If you’re a similar age to me (let’s just say I remember the Mister Men books when Mr Small was one of the new ones) and also had a primary school teacher who liked sharing amusing riddles which were plays on the names of animals and birds (such as ‘Why did the Owl ’owl? Because the Woodpecker would peck ’er), then you might also remember this one.

Why did the Razorbill raise ’er bill?
To let the Sea Urchin see ’er chin.

The Razorbill, along with the Guillemot and the much more well known Puffin, is a member of the Auk family of birds – relatives of the extinct flightless Great Auk, that was hunted to extinction in the 19th century. Unlike the Great Auk, the Razorbill, as well as its surviving relatives, can fly very well. This enables them to nest on rocky ledges high up on steep sea cliffs. The nesting season, between March and late July, is the best time to see this smart black and white bird with its distinctive white-lined bill, although it will usually necessitate a visit to a coastal seabird colony, many of which are fairly remote. A small number do breed on Teesside, around Saltburn and other nearby cliffs, and they can often be seen on the sea from the end of Saltburn Pier.

“March to July is usually the best time to see this smart black and white bird, but this year seems to be different. For several days in mid-September, birdwatchers have been seeing Razorbills in unusual places and unheard of numbers…”

Outside the breeding season, Razorbills are much harder to see as they spend most of their time out to sea where they catch the small fish that form the bulk of their diet. Sharp-eyed birders, with telescopes and lots of patience, will pick them out as they fly up and down the coast just off-shore.

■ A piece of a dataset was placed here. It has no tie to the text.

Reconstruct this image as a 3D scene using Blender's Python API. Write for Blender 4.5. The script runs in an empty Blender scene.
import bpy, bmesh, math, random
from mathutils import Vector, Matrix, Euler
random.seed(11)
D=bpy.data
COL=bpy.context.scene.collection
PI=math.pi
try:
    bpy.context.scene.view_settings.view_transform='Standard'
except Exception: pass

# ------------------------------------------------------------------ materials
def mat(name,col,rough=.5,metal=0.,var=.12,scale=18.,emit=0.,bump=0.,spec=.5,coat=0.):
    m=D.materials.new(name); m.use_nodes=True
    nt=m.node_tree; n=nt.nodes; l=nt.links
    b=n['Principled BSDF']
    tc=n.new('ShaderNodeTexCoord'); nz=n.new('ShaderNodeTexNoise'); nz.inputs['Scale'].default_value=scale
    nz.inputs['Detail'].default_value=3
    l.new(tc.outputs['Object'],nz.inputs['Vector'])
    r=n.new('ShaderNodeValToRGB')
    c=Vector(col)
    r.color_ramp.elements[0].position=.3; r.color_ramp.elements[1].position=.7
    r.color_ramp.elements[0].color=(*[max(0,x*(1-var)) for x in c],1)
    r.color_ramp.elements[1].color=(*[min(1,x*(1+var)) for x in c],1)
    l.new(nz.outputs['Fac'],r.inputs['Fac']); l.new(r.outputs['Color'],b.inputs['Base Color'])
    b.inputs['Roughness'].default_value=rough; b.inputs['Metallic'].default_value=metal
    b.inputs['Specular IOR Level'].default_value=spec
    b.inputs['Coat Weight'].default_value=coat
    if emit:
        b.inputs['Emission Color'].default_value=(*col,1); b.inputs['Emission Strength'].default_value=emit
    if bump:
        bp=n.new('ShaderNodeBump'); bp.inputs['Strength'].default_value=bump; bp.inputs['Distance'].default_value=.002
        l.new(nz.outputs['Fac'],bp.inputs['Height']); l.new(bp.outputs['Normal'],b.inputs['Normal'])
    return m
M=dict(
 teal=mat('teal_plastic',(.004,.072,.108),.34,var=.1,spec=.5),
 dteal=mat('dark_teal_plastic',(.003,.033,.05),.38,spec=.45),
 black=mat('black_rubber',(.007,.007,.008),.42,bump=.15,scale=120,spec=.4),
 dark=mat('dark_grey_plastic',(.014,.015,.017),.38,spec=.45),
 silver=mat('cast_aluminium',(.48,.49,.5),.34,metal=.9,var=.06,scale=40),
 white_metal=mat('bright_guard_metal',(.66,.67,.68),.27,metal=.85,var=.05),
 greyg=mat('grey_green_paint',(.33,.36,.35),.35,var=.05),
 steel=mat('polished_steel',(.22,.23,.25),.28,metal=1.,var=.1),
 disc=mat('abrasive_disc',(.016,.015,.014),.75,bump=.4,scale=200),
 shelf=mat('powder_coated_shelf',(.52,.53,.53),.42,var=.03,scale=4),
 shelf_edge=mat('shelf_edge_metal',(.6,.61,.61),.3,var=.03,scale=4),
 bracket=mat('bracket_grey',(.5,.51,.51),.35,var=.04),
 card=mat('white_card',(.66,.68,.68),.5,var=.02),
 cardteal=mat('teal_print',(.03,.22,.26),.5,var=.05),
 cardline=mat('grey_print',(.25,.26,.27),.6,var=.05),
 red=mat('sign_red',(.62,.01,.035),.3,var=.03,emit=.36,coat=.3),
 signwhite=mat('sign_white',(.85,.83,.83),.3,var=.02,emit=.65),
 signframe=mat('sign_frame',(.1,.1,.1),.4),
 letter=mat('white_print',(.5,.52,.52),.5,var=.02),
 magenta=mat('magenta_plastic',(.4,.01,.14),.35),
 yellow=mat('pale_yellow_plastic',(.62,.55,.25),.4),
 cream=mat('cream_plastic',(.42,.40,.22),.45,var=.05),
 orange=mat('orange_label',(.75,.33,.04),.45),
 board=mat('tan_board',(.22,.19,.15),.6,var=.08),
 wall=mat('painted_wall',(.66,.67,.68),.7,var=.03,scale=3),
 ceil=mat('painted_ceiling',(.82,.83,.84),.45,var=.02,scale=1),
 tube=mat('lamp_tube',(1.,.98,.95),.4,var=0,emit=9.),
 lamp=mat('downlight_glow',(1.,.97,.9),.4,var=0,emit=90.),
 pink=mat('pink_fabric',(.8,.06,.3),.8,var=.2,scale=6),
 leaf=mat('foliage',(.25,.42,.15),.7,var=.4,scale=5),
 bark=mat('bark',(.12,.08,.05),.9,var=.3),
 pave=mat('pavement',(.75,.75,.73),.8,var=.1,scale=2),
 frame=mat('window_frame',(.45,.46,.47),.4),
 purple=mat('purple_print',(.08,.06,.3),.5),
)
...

This year however, seems to be different. For several days in mid-September, birdwatchers have been seeing them in unusual places and unheard of numbers – hundreds on the sea at Seal Sands and Seaton Snook, but also smaller numbers on Greatham Creek, Middlesbrough Dock and going up the Tees as far as the Stockton Barrage. Although this is great for birdwatchers, who get to see them up close, it may not be good for the birds, which may be behaving unusually because of shortages of food in their fishing grounds, with this possibly being connected to climate change. As much as I enjoy seeing this beautiful bird up close, I really hope this isn’t the case.